**INSTRUCTIONS TO FOLLOW:** Return all of the data exactly as given.

**DATA FOR THIS TASK:**
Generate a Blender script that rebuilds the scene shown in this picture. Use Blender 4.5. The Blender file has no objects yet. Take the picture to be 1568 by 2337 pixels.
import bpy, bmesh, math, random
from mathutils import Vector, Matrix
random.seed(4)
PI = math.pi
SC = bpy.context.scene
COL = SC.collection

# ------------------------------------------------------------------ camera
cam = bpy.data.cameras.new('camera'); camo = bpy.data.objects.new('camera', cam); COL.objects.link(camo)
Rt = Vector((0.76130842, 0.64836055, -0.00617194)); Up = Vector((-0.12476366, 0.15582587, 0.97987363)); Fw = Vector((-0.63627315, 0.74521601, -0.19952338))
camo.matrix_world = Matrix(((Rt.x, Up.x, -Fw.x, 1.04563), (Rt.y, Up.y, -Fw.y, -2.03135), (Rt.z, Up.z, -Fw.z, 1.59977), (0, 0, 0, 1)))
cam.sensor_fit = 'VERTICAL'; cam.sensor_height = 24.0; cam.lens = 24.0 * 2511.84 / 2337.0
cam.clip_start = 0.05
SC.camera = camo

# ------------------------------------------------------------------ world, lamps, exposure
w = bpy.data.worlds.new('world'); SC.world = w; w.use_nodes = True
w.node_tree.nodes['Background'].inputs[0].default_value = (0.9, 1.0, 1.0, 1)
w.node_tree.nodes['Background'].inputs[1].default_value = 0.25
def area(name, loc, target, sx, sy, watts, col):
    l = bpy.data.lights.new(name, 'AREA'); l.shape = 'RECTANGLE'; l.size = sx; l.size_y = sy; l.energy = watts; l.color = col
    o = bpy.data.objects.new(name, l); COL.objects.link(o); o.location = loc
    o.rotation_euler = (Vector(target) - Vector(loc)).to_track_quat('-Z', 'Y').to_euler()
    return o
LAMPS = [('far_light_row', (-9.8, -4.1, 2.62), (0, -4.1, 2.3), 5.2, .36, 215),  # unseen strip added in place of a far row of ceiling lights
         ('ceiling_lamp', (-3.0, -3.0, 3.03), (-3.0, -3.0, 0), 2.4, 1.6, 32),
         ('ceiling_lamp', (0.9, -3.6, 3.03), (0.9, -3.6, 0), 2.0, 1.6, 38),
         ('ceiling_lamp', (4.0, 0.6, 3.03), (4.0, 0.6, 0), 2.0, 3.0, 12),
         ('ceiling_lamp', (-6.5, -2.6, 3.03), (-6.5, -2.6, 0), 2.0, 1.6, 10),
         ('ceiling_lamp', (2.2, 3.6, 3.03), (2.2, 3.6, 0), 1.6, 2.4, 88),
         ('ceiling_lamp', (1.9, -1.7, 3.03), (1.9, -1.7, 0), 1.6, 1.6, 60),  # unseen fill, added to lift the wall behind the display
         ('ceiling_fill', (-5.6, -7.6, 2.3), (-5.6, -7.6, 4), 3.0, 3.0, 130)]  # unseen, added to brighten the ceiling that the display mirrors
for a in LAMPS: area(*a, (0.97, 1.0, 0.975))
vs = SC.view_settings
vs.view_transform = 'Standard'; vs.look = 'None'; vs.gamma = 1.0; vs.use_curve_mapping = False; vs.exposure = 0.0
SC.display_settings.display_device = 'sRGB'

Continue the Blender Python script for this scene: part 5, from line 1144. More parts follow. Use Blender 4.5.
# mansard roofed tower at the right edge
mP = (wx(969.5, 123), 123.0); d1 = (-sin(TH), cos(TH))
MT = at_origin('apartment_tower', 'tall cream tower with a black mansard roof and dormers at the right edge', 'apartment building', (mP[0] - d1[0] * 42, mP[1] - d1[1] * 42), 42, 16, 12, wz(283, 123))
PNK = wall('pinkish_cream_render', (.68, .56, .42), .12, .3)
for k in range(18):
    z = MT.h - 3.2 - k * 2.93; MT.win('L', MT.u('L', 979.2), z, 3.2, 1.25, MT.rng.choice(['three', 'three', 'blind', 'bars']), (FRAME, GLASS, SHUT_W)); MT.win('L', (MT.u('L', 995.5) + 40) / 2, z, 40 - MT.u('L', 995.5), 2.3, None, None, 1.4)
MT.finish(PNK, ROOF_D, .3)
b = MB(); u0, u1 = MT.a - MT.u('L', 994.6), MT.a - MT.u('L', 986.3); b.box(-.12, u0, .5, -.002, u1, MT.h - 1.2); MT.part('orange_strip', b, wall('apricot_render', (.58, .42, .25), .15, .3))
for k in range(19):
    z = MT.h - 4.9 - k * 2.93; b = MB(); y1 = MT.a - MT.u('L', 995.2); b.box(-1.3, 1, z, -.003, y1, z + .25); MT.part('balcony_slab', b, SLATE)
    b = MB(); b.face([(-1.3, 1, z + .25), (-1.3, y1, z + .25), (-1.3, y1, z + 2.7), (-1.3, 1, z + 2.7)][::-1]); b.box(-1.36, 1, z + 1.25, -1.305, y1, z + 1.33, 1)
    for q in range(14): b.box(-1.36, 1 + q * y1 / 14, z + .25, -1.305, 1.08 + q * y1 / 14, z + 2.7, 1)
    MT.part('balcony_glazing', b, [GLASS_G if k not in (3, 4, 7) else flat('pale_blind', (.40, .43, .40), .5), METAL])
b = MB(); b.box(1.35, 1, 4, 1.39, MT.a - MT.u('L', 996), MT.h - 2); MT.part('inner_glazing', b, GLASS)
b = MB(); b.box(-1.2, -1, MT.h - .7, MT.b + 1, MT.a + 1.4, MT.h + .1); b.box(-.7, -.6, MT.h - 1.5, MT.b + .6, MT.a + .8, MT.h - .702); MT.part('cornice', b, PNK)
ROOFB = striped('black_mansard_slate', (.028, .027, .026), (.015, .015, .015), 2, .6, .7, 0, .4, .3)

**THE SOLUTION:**
Generate a Blender script that rebuilds the scene shown in this picture. Use Blender 4.5. The Blender file has no objects yet. Take the picture to be 1568 by 2337 pixels.
import bpy, bmesh, math, random
from mathutils import Vector, Matrix
random.seed(4)
PI = math.pi
SC = bpy.context.scene
COL = SC.collection

# ------------------------------------------------------------------ camera
cam = bpy.data.cameras.new('camera'); camo = bpy.data.objects.new('camera', cam); COL.objects.link(camo)
Rt = Vector((0.76130842, 0.64836055, -0.00617194)); Up = Vector((-0.12476366, 0.15582587, 0.97987363)); Fw = Vector((-0.63627315, 0.74521601, -0.19952338))
camo.matrix_world = Matrix(((Rt.x, Up.x, -Fw.x, 1.04563), (Rt.y, Up.y, -Fw.y, -2.03135), (Rt.z, Up.z, -Fw.z, 1.59977), (0, 0, 0, 1)))
cam.sensor_fit = 'VERTICAL'; cam.sensor_height = 24.0; cam.lens = 24.0 * 2511.84 / 2337.0
cam.clip_start = 0.05
SC.camera = camo

# ------------------------------------------------------------------ world, lamps, exposure
w = bpy.data.worlds.new('world'); SC.world = w; w.use_nodes = True
w.node_tree.nodes['Background'].inputs[0].default_value = (0.9, 1.0, 1.0, 1)
w.node_tree.nodes['Background'].inputs[1].default_value = 0.25
def area(name, loc, target, sx, sy, watts, col):
    l = bpy.data.lights.new(name, 'AREA'); l.shape = 'RECTANGLE'; l.size = sx; l.size_y = sy; l.energy = watts; l.color = col
    o = bpy.data.objects.new(name, l); COL.objects.link(o); o.location = loc
    o.rotation_euler = (Vector(target) - Vector(loc)).to_track_quat('-Z', 'Y').to_euler()
    return o
LAMPS = [('far_light_row', (-9.8, -4.1, 2.62), (0, -4.1, 2.3), 5.2, .36, 215),  # unseen strip added in place of a far row of ceiling lights
         ('ceiling_lamp', (-3.0, -3.0, 3.03), (-3.0, -3.0, 0), 2.4, 1.6, 32),
         ('ceiling_lamp', (0.9, -3.6, 3.03), (0.9, -3.6, 0), 2.0, 1.6, 38),
         ('ceiling_lamp', (4.0, 0.6, 3.03), (4.0, 0.6, 0), 2.0, 3.0, 12),
         ('ceiling_lamp', (-6.5, -2.6, 3.03), (-6.5, -2.6, 0), 2.0, 1.6, 10),
         ('ceiling_lamp', (2.2, 3.6, 3.03), (2.2, 3.6, 0), 1.6, 2.4, 88),
         ('ceiling_lamp', (1.9, -1.7, 3.03), (1.9, -1.7, 0), 1.6, 1.6, 60),  # unseen fill, added to lift the wall behind the display
         ('ceiling_fill', (-5.6, -7.6, 2.3), (-5.6, -7.6, 4), 3.0, 3.0, 130)]  # unseen, added to brighten the ceiling that the display mirrors
for a in LAMPS: area(*a, (0.97, 1.0, 0.975))
vs = SC.view_settings
vs.view_transform = 'Standard'; vs.look = 'None'; vs.gamma = 1.0; vs.use_curve_mapping = False; vs.exposure = 0.0
SC.display_settings.display_device = 'sRGB'

Continue the Blender Python script for this scene: part 5, from line 1144. More parts follow. Use Blender 4.5.
# mansard roofed tower at the right edge
mP = (wx(969.5, 123), 123.0); d1 = (-sin(TH), cos(TH))
MT = at_origin('apartment_tower', 'tall cream tower with a black mansard roof and dormers at the right edge', 'apartment building', (mP[0] - d1[0] * 42, mP[1] - d1[1] * 42), 42, 16, 12, wz(283, 123))
PNK = wall('pinkish_cream_render', (.68, .56, .42), .12, .3)
for k in range(18):
    z = MT.h - 3.2 - k * 2.93; MT.win('L', MT.u('L', 979.2), z, 3.2, 1.25, MT.rng.choice(['three', 'three', 'blind', 'bars']), (FRAME, GLASS, SHUT_W)); MT.win('L', (MT.u('L', 995.5) + 40) / 2, z, 40 - MT.u('L', 995.5), 2.3, None, None, 1.4)
MT.finish(PNK, ROOF_D, .3)
b = MB(); u0, u1 = MT.a - MT.u('L', 994.6), MT.a - MT.u('L', 986.3); b.box(-.12, u0, .5, -.002, u1, MT.h - 1.2); MT.part('orange_strip', b, wall('apricot_render', (.58, .42, .25), .15, .3))
for k in range(19):
    z = MT.h - 4.9 - k * 2.93; b = MB(); y1 = MT.a - MT.u('L', 995.2); b.box(-1.3, 1, z, -.003, y1, z + .25); MT.part('balcony_slab', b, SLATE)
    b = MB(); b.face([(-1.3, 1, z + .25), (-1.3, y1, z + .25), (-1.3, y1, z + 2.7), (-1.3, 1, z + 2.7)][::-1]); b.box(-1.36, 1, z + 1.25, -1.305, y1, z + 1.33, 1)
    for q in range(14): b.box(-1.36, 1 + q * y1 / 14, z + .25, -1.305, 1.08 + q * y1 / 14, z + 2.7, 1)
    MT.part('balcony_glazing', b, [GLASS_G if k not in (3, 4, 7) else flat('pale_blind', (.40, .43, .40), .5), METAL])
b = MB(); b.box(1.35, 1, 4, 1.39, MT.a - MT.u('L', 996), MT.h - 2); MT.part('inner_glazing', b, GLASS)
b = MB(); b.box(-1.2, -1, MT.h - .7, MT.b + 1, MT.a + 1.4, MT.h + .1); b.box(-.7, -.6, MT.h - 1.5, MT.b + .6, MT.a + .8, MT.h - .702); MT.part('cornice', b, PNK)
ROOFB = striped('black_mansard_slate', (.028, .027, .026), (.015, .015, .015), 2, .6, .7, 0, .4, .3)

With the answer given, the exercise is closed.